- _Material for this exercise_:
******

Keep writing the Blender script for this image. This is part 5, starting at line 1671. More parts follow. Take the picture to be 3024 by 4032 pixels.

******

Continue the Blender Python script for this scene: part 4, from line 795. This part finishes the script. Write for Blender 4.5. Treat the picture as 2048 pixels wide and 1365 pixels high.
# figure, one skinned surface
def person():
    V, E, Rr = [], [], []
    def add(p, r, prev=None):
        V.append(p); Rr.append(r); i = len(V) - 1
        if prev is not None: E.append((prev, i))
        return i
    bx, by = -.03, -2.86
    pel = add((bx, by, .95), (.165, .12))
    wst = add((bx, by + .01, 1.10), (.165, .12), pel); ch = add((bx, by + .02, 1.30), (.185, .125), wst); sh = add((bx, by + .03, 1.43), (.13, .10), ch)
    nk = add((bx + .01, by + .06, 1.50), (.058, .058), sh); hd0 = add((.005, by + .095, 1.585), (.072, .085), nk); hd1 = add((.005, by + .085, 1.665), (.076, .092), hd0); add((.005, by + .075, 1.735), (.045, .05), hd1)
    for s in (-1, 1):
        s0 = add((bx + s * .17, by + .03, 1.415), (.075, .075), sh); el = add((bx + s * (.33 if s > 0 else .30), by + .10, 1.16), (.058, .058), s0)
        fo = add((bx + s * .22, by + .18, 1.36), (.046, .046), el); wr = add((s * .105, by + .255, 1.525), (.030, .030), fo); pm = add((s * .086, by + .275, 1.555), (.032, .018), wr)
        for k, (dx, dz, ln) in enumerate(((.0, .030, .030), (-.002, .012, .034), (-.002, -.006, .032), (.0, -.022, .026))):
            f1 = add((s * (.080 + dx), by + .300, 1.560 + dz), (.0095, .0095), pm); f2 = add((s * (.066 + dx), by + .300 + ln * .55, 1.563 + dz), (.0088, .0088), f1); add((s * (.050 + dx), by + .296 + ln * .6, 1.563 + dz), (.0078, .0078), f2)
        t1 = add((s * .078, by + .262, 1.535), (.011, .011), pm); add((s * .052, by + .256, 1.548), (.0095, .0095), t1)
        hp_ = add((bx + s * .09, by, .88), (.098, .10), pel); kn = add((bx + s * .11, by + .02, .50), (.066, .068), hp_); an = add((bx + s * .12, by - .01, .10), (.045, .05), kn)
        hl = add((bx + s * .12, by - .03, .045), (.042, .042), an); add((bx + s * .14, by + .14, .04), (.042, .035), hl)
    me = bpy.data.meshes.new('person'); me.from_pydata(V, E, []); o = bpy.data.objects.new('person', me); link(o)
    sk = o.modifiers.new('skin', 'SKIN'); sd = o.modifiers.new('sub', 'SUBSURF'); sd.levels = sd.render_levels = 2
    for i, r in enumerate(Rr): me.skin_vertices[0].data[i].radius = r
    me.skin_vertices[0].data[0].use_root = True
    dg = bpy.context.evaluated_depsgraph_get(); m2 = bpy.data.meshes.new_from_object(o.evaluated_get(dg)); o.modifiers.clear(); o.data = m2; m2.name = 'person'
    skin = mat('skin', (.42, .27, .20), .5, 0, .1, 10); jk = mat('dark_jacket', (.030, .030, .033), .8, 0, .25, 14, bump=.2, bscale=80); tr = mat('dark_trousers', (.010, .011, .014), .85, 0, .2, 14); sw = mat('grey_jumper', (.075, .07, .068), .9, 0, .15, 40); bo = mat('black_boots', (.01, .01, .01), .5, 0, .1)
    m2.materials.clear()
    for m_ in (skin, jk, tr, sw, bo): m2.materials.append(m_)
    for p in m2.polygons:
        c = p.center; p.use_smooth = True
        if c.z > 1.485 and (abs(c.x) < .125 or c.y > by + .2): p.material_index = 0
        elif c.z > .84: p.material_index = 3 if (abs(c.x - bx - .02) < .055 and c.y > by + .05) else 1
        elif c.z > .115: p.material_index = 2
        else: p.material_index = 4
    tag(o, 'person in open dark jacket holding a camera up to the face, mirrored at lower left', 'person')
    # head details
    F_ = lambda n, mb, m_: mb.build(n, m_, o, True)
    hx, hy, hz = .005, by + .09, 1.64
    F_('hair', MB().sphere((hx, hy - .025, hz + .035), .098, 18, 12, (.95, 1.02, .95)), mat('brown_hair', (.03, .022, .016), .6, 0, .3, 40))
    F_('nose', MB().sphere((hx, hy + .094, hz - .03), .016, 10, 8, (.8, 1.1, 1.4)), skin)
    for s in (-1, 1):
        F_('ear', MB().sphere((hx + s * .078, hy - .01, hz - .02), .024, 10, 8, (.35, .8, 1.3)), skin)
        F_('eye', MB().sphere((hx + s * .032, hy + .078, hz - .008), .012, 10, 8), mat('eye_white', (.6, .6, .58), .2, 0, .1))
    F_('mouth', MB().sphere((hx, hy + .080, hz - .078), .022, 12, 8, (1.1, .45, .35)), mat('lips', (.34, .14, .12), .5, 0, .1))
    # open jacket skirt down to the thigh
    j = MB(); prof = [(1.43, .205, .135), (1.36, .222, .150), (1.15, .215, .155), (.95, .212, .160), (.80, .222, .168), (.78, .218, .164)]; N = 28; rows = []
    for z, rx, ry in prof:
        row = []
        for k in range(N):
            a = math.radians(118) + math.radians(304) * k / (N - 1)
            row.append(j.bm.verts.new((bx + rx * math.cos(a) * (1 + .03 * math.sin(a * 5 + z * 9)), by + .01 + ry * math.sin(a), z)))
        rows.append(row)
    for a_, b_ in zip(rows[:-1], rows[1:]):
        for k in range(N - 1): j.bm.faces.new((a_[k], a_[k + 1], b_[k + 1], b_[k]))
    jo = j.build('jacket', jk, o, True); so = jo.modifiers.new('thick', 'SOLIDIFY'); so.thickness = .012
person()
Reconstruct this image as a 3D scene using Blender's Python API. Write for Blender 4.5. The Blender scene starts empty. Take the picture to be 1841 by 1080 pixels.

******

- _Aim_: Scan the listing above and copy all lines containing the word "Write".

- _Solution for this exercise_:
Continue the Blender Python script for this scene: part 4, from line 795. This part finishes the script. Write for Blender 4.5. Treat the picture as 2048 pixels wide and 1365 pixels high.
Reconstruct this image as a 3D scene using Blender's Python API. Write for Blender 4.5. The Blender scene starts empty. Take the picture to be 1841 by 1080 pixels.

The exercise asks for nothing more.